With an artist of Fellini's stature, the moments of intense emotional communication his films inspire in their viewers more than justify their study and continuous rescreening. There are images in a work by Fellini that cannot be reproduced by any other filmmaker and are so clearly a product of a single style and a unique sensibility that they could never be mistaken for the style of any other director. Some of these include Zampano's single tear on the beach at the conclusion of La strada when he realizes that Gelsomina will never return; the magic moment when Marcello Mastroianni and Anita Ekberg enter Rome's Trevi Fountain in La dolce vita; the mysteriously festive circle of artistic creativity that concludes 8 T/x after the director Guido Anselmi has concluded his film must end because he has nothing to say; the unforgettable appearance of the patently cardboard ocean liner Rex in Amarcord; and Casanova's dream of a waltz with a wooden doll (the only woman with whom he has had a successful sexual liaison) upon a frozen Venetian lagoon.

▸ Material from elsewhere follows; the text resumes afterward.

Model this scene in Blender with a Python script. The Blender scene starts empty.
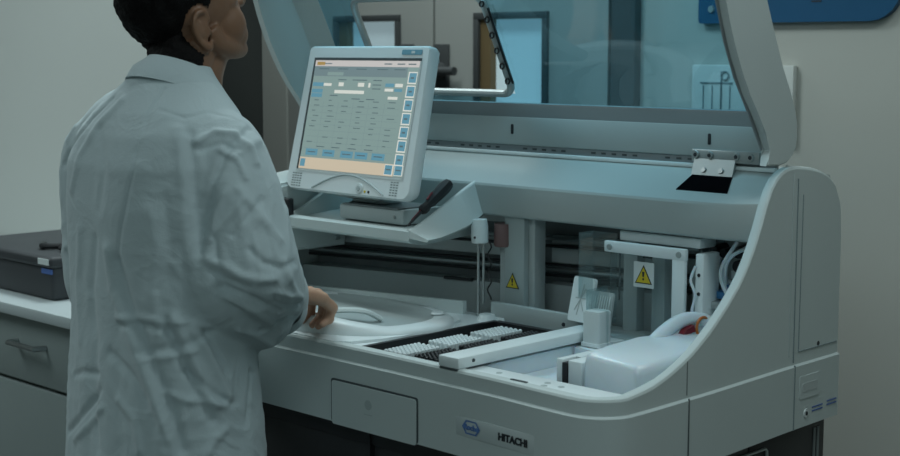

The list of such sublime epiphanies in Fellini's cinema could be lengthened, but the point is simple. No other Italian director, and perhaps no other director in the history of the cinema, has relied so much upon his own private resources to communicate with us through what he hopes will be universal images, images that awaken in us something that is, in the Jungian sense, archetypal. Besides being a storyteller, Fellini was essentially a poet. He created his visual images primarily through an examination of his own dream life, and when his personal expression succeeded in tapping into a similar visual experience in his audience, this linkage, this reception of a personal form of poetic communica tion, created a powerful emotional experience that is often unforgettable.

If Fellini's attempts to delve into the depths of the human imagination may explain his impact upon individual filmgoers, Fellini's obsession with the irrational is also the aspect of his fantasy that frightens most film critics, whose task is normally to explain rather than to argue (as Fellini himself often asserts) that rational explanations are fruitless. It is this dilemma that a Fellini critic must face squarely: how to apply rational and critical discourse to a cinema that fundamentally privileges fantasy, imagination, and the irrational. I trust that the reader will judge my attempt to do so suggestive and even provocative.